そのような電話を受けた場合には、新人スタッフでは対応が難しいケースもあるでしょう。クレーム案件だと認識したら、まずはご迷惑をおかけしていることに対する謝罪と、「詳しいものにかわります」と言って用件を必ず引き継ぎましょう。
特に、顧客が急に話始めてしまうと、用件を正しく把握していないまま電話を取り次ぎがちです。これは顧客からすると「既に先ほど話をしたのに、また一から説明しなければならないのか」と火に油を注ぐことになります。
顧客の用件は必ずメモをするか、または電話を取り次ぐ際に復唱し、クレーム内容に相違が無いかを確認のうえで取り次ぐ必要があります。
ステップ6 声をかけるタイミングと基本ワードについて
ステップ1から5までを学んだら、あとは実際に顧客に対してアプローチをする基礎について教育していきましょう。一言でいえば「接客スキルの向上」であり、経験を積む必要があるため時間がかかりますが、ここではその入り口について解説します。
話しかけるタイミングを教育する
顧客が来店された際、どの程度の時間を空けてからファーストアプローチをするのか、事前にすり合わせておくことが大事です。
この一言の目的は「スタッフはお客様に気が付いていて、いつでも対応する準備ができていますよ」というメッセージを伝えることです。
来店してすぐに話しかけるべき環境なのか、または即退店する可能性がない業態であれば、じっくり時間をおいてから話しかけるべきなのか。店長や会社の方針にもよりますが、事前に教育しておくことで顧客に対して一定のサービスを提供することが可能です。
セカンドアプローチの言葉の引き出しを用意しておこう
次に話しかける場合、「さらに細かい接客へと入っていきたい」と思って話しかけることが多いでしょう。ただ新人の場合は、言葉が出ない、何を言っていいかわからない、話がつながらない、という悩みを抱えがちです。
経験や知識を蓄えることで徐々に成長するものですが、ここではそのヒントとして、セカンドアプローチのキーワードを決めておくことをおすすめします。

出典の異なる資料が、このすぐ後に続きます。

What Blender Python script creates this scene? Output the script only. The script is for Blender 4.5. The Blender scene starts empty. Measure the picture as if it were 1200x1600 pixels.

つまり、「製品のカテゴリ毎に、説明と質問する内容を決めておく」ことです。例えばパーカーを良く見る行動をしている顧客に対しては、”説明”の点からは「パーカーのサイズの特徴」「パーカーの素材」「カラーの種類」と言った要素を話すことができますし、”質問”の点からは「どのようなシーンで着るものを探しているのか」「(プレゼントを探している様子なら)ご自身用に探しているのか」「いま持っているアウターやパンツの種類は」などが話題のポイントになるでしょう。
ただこれらは、製品のカテゴリによって少しずつ異なります。アクセサリーであれば、サイズやカラー展開などはそこまでないかもしれません。
これらのキーワードをパターン別に分けておき、引き出しとしていつでも出せる状態にすることで、最初のきっかけをつくり、より多くの経験を積むことができるでしょう。
まとめ
この記事では、新人スタッフが入社、最初に店舗に立つ日からまず初めに行っておいた方が良いポイントを6つのステップに分けて解説しました。
特に店舗の存在価値についてや、店舗が提供しているものは何かなど、抽象的な話になると、日ごろの業務ではなかなか話す機会が無くなるものです。接客研修、OJTを通して伝えることを意識しましょう。また最初の基礎レクチャーを充実させることで、新人、若手スタッフにとっても教育を受けられる安心感が得られ、緊張感を和らげる事ができるでしょう。